Roy quotes from the BibFrame announcement, which states:

“A major focus of the initiative will be to determine a transition path for the MARC 21 exchange format in order to reap the benefits of newer technology while preserving a robust data exchange that has supported resource sharing and cataloging cost savings in recent decades.”

It’s still unclear to me (and I’m not alone here), that we really needed a ‘transition path for the MARC 21 exchange format’. Why can’t we join the rest of the world, which is tootling along quite nicely, thank you, without a bespoke exchange format? We have several useful sets of semantics, built collaboratively over the past half century–why would we need to start over? I generally read the BibFrame discussions, but rarely participate, mostly because it all seems like a reinvention of something that doesn’t need reinventing, and I have no time for that. Whatever the BibFrame people come up with will be mappable to and from the other ongoing bibliographic standards, and whoever wants to use it for exchange can certainly do that, but it will never have the penetration in the library market that MARC has.

It’s also a bit mysterious what ‘preserving a robust data exchange’ actually means. Are we talking about maintaining the current exchange of records using OCLC as the centralized node through which everything passes? What part of that ‘preservation’ is about preserving the income streams inherent in the current distribution model? What is it about linked open data, without a central node, that isn’t robust enough?
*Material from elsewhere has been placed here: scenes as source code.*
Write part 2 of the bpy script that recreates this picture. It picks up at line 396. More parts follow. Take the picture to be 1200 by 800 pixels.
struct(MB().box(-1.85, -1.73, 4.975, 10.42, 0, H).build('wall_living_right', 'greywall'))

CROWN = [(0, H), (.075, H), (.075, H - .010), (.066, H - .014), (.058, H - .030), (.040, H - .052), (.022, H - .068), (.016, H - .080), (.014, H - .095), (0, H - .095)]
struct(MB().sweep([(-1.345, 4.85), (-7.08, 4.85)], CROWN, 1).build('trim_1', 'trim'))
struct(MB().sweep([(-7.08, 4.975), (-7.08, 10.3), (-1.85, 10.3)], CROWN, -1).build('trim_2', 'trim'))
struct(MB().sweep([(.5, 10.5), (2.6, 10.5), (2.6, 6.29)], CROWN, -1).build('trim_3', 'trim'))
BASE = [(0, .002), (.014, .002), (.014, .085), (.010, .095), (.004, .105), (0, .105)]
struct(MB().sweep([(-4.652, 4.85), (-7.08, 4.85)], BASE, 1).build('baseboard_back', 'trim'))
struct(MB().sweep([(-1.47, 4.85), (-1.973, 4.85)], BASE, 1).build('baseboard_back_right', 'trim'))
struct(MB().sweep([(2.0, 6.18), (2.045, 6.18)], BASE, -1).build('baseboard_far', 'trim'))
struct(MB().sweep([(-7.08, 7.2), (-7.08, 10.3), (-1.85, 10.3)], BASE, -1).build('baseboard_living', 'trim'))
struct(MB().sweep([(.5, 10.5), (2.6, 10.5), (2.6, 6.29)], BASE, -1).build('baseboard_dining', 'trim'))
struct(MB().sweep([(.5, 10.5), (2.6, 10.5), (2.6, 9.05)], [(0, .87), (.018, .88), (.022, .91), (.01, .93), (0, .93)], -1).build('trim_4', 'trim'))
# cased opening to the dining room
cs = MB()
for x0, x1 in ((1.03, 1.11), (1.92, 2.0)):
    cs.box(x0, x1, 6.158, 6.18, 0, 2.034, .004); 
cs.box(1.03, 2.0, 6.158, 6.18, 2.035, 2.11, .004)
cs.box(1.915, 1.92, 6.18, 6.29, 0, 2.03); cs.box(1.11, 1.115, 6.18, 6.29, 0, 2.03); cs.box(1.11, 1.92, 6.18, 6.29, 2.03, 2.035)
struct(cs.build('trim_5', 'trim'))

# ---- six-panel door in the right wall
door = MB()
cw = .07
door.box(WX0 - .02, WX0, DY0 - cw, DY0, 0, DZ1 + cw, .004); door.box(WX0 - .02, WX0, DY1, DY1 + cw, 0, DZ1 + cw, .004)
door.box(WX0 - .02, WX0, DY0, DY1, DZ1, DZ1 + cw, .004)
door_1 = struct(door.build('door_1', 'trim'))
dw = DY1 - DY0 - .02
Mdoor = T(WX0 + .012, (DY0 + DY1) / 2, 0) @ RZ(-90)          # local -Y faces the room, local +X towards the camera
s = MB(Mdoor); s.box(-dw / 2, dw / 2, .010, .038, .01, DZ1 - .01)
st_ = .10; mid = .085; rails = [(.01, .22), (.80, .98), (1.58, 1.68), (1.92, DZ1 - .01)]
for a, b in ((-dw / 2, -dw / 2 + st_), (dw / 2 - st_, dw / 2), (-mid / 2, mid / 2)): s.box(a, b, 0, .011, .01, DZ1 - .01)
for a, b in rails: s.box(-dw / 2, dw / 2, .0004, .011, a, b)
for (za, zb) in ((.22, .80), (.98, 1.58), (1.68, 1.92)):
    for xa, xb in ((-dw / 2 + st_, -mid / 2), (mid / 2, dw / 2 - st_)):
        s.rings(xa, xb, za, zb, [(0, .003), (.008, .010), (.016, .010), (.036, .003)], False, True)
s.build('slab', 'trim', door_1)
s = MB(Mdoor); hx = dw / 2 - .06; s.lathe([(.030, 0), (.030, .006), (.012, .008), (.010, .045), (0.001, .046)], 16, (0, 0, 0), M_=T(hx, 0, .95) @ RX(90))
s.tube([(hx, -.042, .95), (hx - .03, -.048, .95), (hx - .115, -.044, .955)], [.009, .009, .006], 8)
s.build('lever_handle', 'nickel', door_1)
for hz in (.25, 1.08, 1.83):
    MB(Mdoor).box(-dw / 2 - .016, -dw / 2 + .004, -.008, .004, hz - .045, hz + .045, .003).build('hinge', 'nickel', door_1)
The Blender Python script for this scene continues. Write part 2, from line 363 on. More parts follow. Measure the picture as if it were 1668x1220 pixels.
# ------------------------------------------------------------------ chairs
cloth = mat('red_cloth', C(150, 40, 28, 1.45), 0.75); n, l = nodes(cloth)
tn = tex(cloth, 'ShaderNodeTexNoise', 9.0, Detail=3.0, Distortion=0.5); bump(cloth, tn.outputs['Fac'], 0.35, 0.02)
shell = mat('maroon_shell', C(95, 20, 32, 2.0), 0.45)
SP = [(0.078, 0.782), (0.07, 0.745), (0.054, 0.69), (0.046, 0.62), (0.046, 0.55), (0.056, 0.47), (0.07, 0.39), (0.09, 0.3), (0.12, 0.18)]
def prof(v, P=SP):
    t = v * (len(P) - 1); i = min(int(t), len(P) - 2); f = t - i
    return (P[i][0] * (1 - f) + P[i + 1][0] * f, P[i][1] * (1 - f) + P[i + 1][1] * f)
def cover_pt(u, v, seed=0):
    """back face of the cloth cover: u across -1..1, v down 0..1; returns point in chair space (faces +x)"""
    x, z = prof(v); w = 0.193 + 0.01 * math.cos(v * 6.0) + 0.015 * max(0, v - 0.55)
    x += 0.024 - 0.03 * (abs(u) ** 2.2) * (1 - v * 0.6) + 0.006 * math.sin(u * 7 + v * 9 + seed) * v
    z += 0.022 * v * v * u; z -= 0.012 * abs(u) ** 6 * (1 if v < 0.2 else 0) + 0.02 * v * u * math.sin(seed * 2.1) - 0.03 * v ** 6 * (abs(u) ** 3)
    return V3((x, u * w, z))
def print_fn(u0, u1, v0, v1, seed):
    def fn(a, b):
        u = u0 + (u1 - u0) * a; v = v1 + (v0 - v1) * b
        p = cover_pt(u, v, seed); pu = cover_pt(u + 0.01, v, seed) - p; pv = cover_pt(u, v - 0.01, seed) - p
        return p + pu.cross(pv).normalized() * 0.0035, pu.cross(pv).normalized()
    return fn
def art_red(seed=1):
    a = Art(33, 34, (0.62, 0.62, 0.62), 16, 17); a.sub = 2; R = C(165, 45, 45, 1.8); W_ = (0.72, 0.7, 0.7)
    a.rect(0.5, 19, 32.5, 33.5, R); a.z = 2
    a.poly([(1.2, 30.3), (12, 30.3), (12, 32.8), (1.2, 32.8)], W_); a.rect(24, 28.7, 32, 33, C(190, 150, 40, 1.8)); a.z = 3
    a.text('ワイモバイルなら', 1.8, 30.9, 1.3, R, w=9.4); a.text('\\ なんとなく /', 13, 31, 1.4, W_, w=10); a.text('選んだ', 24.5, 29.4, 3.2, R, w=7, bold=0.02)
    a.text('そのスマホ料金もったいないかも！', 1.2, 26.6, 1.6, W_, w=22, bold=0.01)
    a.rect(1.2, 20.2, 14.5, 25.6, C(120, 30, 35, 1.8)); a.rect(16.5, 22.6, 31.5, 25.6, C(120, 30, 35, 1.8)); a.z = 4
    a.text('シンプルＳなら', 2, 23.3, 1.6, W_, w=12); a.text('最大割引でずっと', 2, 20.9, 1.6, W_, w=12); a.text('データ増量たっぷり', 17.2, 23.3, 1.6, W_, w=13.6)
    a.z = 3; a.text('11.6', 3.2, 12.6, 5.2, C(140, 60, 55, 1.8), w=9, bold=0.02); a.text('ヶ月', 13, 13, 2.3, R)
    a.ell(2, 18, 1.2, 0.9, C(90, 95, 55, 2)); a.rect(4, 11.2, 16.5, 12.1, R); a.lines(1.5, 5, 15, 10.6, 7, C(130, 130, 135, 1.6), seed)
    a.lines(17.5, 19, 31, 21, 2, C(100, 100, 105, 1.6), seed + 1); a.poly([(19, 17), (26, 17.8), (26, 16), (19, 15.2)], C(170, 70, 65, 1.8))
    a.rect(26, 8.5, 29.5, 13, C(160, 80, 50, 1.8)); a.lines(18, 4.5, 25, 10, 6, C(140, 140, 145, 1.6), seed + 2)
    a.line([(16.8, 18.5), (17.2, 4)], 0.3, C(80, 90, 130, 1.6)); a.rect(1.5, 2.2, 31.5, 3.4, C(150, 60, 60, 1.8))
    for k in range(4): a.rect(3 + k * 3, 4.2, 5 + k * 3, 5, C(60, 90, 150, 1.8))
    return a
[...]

Roy ends his post with something that I didn’t expect, but definitely applaud:

“Watching the NISO event over the last two days crystallized for me that I had fallen into the trap of thinking that the Library of Congress or NISO or OCLC (my employer) would come along and save us all. I forgot that for a revolution to occur it can’t come from the seats of the existing power structure. True change only happens when everyone is involved. Those organizations may implement and support what the changes that the revolution produces, but anything dictated from on high will not be a revolution. The revolution will not be piped into our cubicles, ready for easy consumption. The revolution will be live.”

We could start by no longer waiting for LC to deliver an RDF version of MARC 21, unencumbered by 50 year old encoding standards. We already have that, at Yeah, it needs some work, but it’ll get done a lot faster if we can get some help from the 99% of the library world. Give us a holler if you’re interested.

Clearly the revolution is not happening on the BibFrame discussion list, it is happening elsewhere.